According to the Davos Manifesto, a company “continuously expands the frontiers of knowledge, innovation and technology to improve people’s well-being”. How do we know whether this is the case? The Global Reporting Initiative (GRI) and others are making strides in corporate sustainability reporting, and an increasing number of stock exchanges require these forms of performance monitoring. But reporting on R&D investment (whilst potentially commercially confidential) remains embryonic. Instead, the STEPS Centre Manifesto suggested that firms (and other organisations) would be required to report on research and development expenditures in relation to criteria relating to future directions of innovation, with such data open to public scrutiny.
There is much work to be done in developing systems for doing this, but painfully little progress or consensus. Ten years after we raised the idea, the notion of reporting on R&D expenditure according to specific criteria seems somewhat clunky. But opportunities exist for more open forms of science and technology to evolve into transparent innovation systems in which all R&D investments are amenable to scrutiny, holding firms and governments accountable and defusing international tensions around technological dominance.

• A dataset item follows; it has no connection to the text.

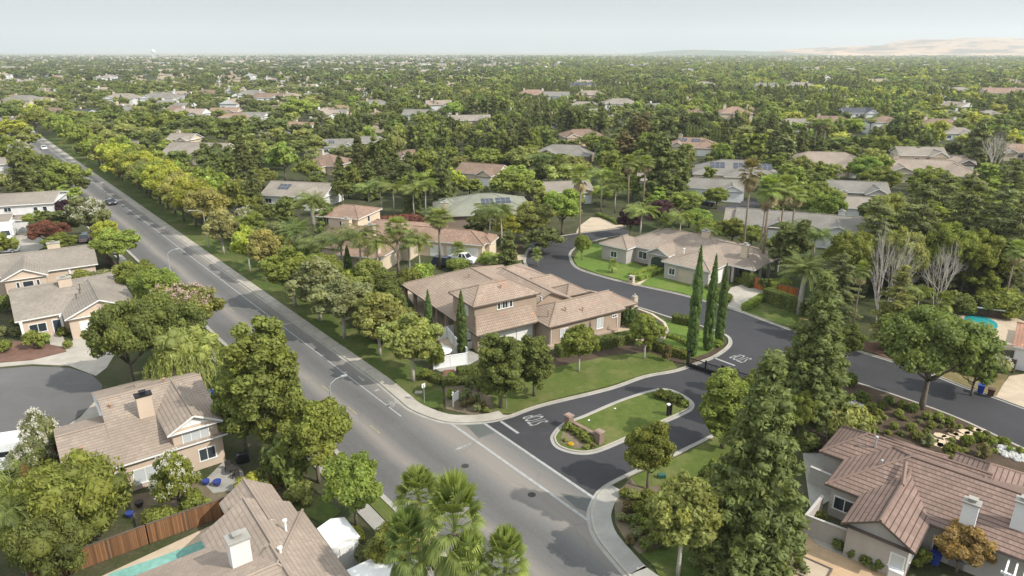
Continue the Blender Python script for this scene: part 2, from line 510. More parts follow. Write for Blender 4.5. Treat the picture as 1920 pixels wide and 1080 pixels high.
# ---- main road (x of its UV map is the distance across, y the distance along)
RET_L = smooth(px((712, 720), (745, 748), (773, 770), (827, 790), (873, 793.5), (920, 790), (960, 780)))
RET_R = smooth(px((1278, 848), (1177, 893), (1130, 920), (1112, 948), (1108, 973), (1120, 1010), (1160, 1060), (1180, 1083)))
def road_sheet(name, pts, z, mat):
    m = MB(); m.sheet(pts, z)
    m.uv = [((x - RO.x) * RN.x + (y - RO.y) * RN.y, (x - RO.x) * RD.x + (y - RO.y) * RD.y) for x, y, _ in m.v]
    return struct(name, m, mat)
WL = -10.2
m = MB()
seg = [-70, -50, -38.5] + list(range(0, 200, 40)) + [240, 300, 400, 520, 700, 900]
for a, b in zip(seg[:-1], seg[1:]):
    q = [R(a, WL), R(a, -.8 if a < -1 else 0), R(b, -.8 if b < -1 else 0), R(b, WL)]
    m.face([(*p, .02) for p in q], [((p[0] - RO.x) * RN.x + (p[1] - RO.y) * RN.y, (p[0] - RO.x) * RD.x + (p[1] - RO.y) * RD.y) for p in q])
struct('main_road', m, M['road'])
road_sheet('road_mouth', [R(-38.4, -.85), R(-38.4, -3)] + [R(-1, -3), R(0, 0)] + RET_L[1:21] + px((905, 794), (1115, 935)) + [p for p in RET_R if (p[1] < G(0, 935)[1])], .024, M['road'])

# ---- private road: one dark sheet from the crosswalk through the gate and along the curving street
NEAR = smooth(px((1172, 427), (1150, 430), (1100, 436), (1053, 443), (1017, 454), (995, 464), (985, 478), (984, 495), (1000, 512), (1040, 532), (1090, 548), (1190, 575), (1262, 598), (1320, 614), (1358, 628), (1368, 640), (1362, 653), (1337, 670), (1308, 681), (1287, 689), (1260, 697), (1207, 707), (1140, 730), (1017, 760), (960, 780)))
FAR = smooth(px((1178, 440), (1160, 442), (1130, 448), (1095, 458), (1073, 470), (1070, 485), (1083, 503), (1123, 517), (1173, 530), (1278, 553), (1350, 573), (1390, 585), (1480, 618), (1590, 653), (1663, 675), (1740, 700), (1810, 727), (1863, 745), (1920, 766), (2100, 833)))
NEAR2 = smooth(px((2060, 905), (1913, 840), (1813, 793), (1737, 763), (1610, 720), (1530, 700), (1460, 702), (1415, 728), (1385, 770), (1360, 805), (1278, 848)))
road_sheet('private_road', NEAR[::-1][0:1] + NEAR[::-1][1:] + FAR + NEAR2 + RET_R[1:18] + px((1115, 935), (905, 794), (925, 789)), .028, M['asphalt_new'])
m = MB(); m.sheet(px((873, 797), (905, 796), (930, 811), (898, 822)), .032); struct('road_patch', m, M['patch'])
m = MB(); m.sheet(px((1050, 925), (1108, 935), (1112, 965), (1080, 952)), .0315); struct('road_patch', m, M['patch'])

# street further back, right of the long tan house, and the cul-de-sac on the left
m = MB(); m.sheet(px((1340, 392), (1378, 398), (1440, 383), (1420, 372), (1385, 377)), .02); struct('back_street', m, M['asphalt_new'])
m = MB(); m.sheet(px((-260, 735), (-60, 700), (0, 692), (60, 687), (130, 690), (172, 703), (192, 722), (190, 742), (172, 762), (140, 788), (110, 806), (70, 830), (0, 850), (-260, 930)), .03)
struct('cul_de_sac', m, M['asphalt_cul'])

# ---- kerbs and gutters
def kerb(pts, side=1, gutter=.35, h=.14, closed=False, w=.16):
    k = MB(); ribbon(k, pts, 0, side * w, -.1, h, closed); struct('kerb', k, M['concrete'])
    if gutter:
        g = MB(); ribbon(g, pts, -side * gutter, 0, None, .036, closed); struct('gutter', g, M['concrete_grey'])
kerb([R(900, 0), R(600, 0), R(300, 0), R(150, 0), R(60, 0), R(10, 0)] + RET_L + NEAR[::-1][1:95], 1)
kerb(NEAR[:26], 1)
kerb(FAR, 1, .3)
kerb(NEAR2[:-1] + RET_R + [R(-45, -.95), R(-70, -.95)], 1)
kerb([R(-70, WL), R(0, WL), R(100, WL), R(300, WL), R(900, WL)], 1)
ISL = smooth(px((1042, 815), (1040, 826), (1050, 839), (1080, 848), (1115, 846), (1170, 824), (1233, 795), (1280, 774), (1294, 764), (1291, 752), (1262, 735), (1230, 733), (1165, 753), (1100, 781), (1060, 797)), 5, True)
kerb(ISL, 1, .4, closed=True)

# ---- sidewalks
sw = MB()
ribbon(sw, [R(900, .16), R(300, .16), R(60, .16), R(12, .16)], 0, 1.25, -.1, .13)
ribbon(sw, [R(12, .16)] + offset(RET_L, .16)[:-2], 0, 1.3, -.1, .13)
struct('sidewalk', sw, M['concrete'])
sw = MB(); ribbon(sw, offset(RET_R[8:] + [R(-45, -.95), R(-70, -.95)], .16), 0, 1.5, -.1, .13); struct('sidewalk', sw, M['concrete_grey'])
sw = MB(); ribbon(sw, [R(-70, -11.7), R(-20, -11.6), R(100, -11.6), R(300, -11.6)], 0, 1.2, -.1, .12); struct('sidewalk', sw, M['concrete_grey'])
m = MB(); m.sheet([Vector(p) for p in px((883, 781), (918, 777), (958, 781), (935, 788), (905, 793))], .134); struct('kerb_ramp', m, M['concrete'])
# score lines across the walks are real joints: thin dark strips of filler
m = MB()
for s in range(-8, 120, 3):
    a, b = R(s, .18), R(s, 1.38)
    if s >= 2: m.bar((*a, .131), (*b, .131), .05, .008)
struct('sidewalk_joint', m, M['iron'])

# ---- lawns, beds and paving
def bed(name, pts, mat, h=.1, z0=-.2):
    m = MB(); m.prism(pts, z0, h, bottom=False); return struct(name, m, M[mat])
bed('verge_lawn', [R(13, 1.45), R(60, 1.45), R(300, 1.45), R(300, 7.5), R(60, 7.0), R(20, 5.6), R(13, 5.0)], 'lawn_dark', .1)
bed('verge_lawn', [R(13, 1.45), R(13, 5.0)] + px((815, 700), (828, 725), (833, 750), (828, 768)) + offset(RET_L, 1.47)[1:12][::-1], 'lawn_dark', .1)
bed('corner_bed', px((833, 700), (905, 690), (920, 735), (925, 776), (880, 778), (836, 768), (834, 745)), 'mulch_dry', .09)
bed('corner_lawn', px((920, 735), (955, 720), (1040, 690), (1145, 668), (1218, 662), (1262, 680), (1270, 692), (1207, 703), (1140, 725), (1017, 755), (960, 776), (925, 776)), 'lawn', .11)
bed('hedge_bed', px((905, 690), (1000, 668), (1180, 640), (1240, 650), (1285, 683), (1262, 680), (1218, 662), (1145, 668), (1040, 690), (955, 720), (920, 735)), 'mulch', .07)
bed('gate_lawn', px((1200, 615), (1230, 596), (1290, 612), (1345, 630), (1355, 645), (1330, 662), (1292, 676), (1250, 655)), 'lawn_bright', .1)
bed('patio', px((1150, 625), (1192, 590), (1222, 600), (1245, 622), (1232, 640), (1195, 640)), 'paver_tan', .09)
bed('cypress_bed', px((1290, 676), (1330, 662), (1354, 643), (1362, 646), (1335, 667), (1293, 682)), 'mulch', .12)
bed('pool_terrace', px((758, 545), (792, 540), (852, 600), (868, 650), (838, 660), (800, 610)), 'paver_tan', .05)
bed('side_path', px((838, 660), (868, 650), (905, 670), (860, 695), (825, 697), (812, 690)), 'concrete_grey', .05)
bed('brick_path', px((832, 695), (852, 693), (850, 716), (826, 714)), 'paver_red', .06)
bed('island_lawn', offset(ISL, .17, True), 'lawn', .12)
bed('island_bed', px((1054, 815), (1050, 832), (1080, 843), (1112, 841), (1128, 832), (1116, 815), (1075, 797), (1062, 802)), 'mulch_dry', .135)
bed('island_bed', px((1229, 738), (1255, 752), (1278, 757), (1289, 757), (1287, 751), (1261, 738)), 'mulch_dry', .135)
bed('entry_lawn', px((1183, 897), (1280, 853), (1362, 809), (1420, 800), (1420, 880), (1300, 905), (1200, 915)), 'lawn', .1)
bed('corner_bed', px((1183, 897), (1200, 915), (1300, 905), (1420, 880), (1430, 1000), (1300, 1010), (1200, 1040), (1170, 1010), (1154, 983), (1152, 950), (1160, 920)), 'mulch_dry', .08)
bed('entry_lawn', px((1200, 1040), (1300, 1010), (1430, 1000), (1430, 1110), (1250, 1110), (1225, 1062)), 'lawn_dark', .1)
bed('garden_bed', [G(1602, 721)] + [p for p in offset(NEAR2, .17) if G(1602, 721)[0] < p[0]][::-1] + px((2060, 920), (2060, 1000), (1900, 960), (1720, 905), (1590, 850), (1500, 800), (1560, 730)), 'mulch', .1)
bed('front_lawn', px((1083, 500), (1075, 486), (1090, 462), (1118, 457), (1145, 470), (1190, 492), (1215, 506), (1232, 500), (1240, 505), (1195, 530), (1172, 527), (1123, 514)), 'lawn_bright', .1)
bed('front_lawn', px((1200, 534), (1232, 512), (1262, 512), (1300, 530), (1345, 548), (1360, 560), (1345, 569), (1278, 550)), 'lawn_bright', .1)
bed('walkway', px((1172, 529), (1195, 531), (1240, 506), (1245, 512), (1202, 535), (1190, 536)), 'paver_tan', .08)
bed('driveway', px((1352, 570), (1370, 540), (1405, 530), (1450, 545), (1430, 560), (1388, 583)), 'concrete', .05)
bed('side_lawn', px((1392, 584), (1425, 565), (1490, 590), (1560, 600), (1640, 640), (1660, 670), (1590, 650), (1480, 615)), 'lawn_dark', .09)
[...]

There is actually a lot in the Davos Manifesto that I welcome; much that – if implemented – could help to ensure that innovation benefits all of us. But documents like manifestos are nothing in the absence of action. How will the WEF help to ensure the “universal purpose of a company in the fourth industrial revolution” becomes reality? Will companies that fail to live up to the manifesto be unwelcome at Davos in years to come?
Manifestos are political documents. It’s not clear how the Davos Manifesto was put together, but for us it was the process of learning as much as the output that was important (much of this presented in the form of a ‘multimedia manifesto’). It will be interesting to see what comes of the latest contribution from Davos, and how the Manifesto can be used to promote learning within and beyond the WEF. Personally, I’m not holding my breath.